By 1059 GMT Germany's 10-year bond yield, the euro area's benchmark, was flat at 2.196%. It had earlier been down as much as 5 basis points (bps). Bond yields move inversely to prices.

Germany's two-year yield, more sensitive to changes in interest rate expectations, was down 6 bps at 1.80%.

U.S. government bond markets are closed on Monday for the Columbus Day holiday.

Euro zone bond yields had jumped on Friday after strong U.S. jobs data dampened expectations that the Federal Reserve will slow the pace of interest rate hikes.

"The accelerating sell-off on Friday underscores how data-sensitive the market remains," Commerzbank rates strategist Rainer Guntermann said in a note.

Guntermann highlighted that the unemployment rate declined to a record low, which provides "no evidence for the Fed to slacken the fight against inflation".

Investors were bracing for key U.S. inflation data on Thursday for clues on the size of the next Fed rate decision next month.

"I think the bar is very high if you want to see the Fed doing anything less than (an increase of) 75 basis points," Mizuho's Gomez-Liechti added.

Money markets are pricing in around a 90% chance of a fourth consecutive 75 bps increase at the November meeting, Refinitiv data shows.

European Central Bank (ECB) officials have affirmed their commitment to take inflation back down to target, even in the face of a slowing economy.

Bank of France Governor Francois Villeroy de Galhau on Monday said the ECB is engaged in bringing down inflation to 2% in two to three years while Dutch policymaker Klaas Knot signalled that a large rate hike was coming at the ECB's next meeting.

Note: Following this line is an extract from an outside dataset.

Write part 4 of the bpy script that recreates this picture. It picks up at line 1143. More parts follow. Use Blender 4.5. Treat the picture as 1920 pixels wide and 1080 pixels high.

Among euro zone bond sales, the European Union has mandated banks for a 20-year benchmark bond and a tap of its December 2029 bond, scheduled to be launched tomorrow, according to a memo seen by Reuters.

Germany hired banks for a syndicated 30-year bond sale, according to memos from two lead managers seen by Reuters.

In Britain, the Bank of England announced safety net measures including a doubling of the maximum size of its debt buybacks to ease concerns about the expiry of its programme to calm turmoil in bond markets.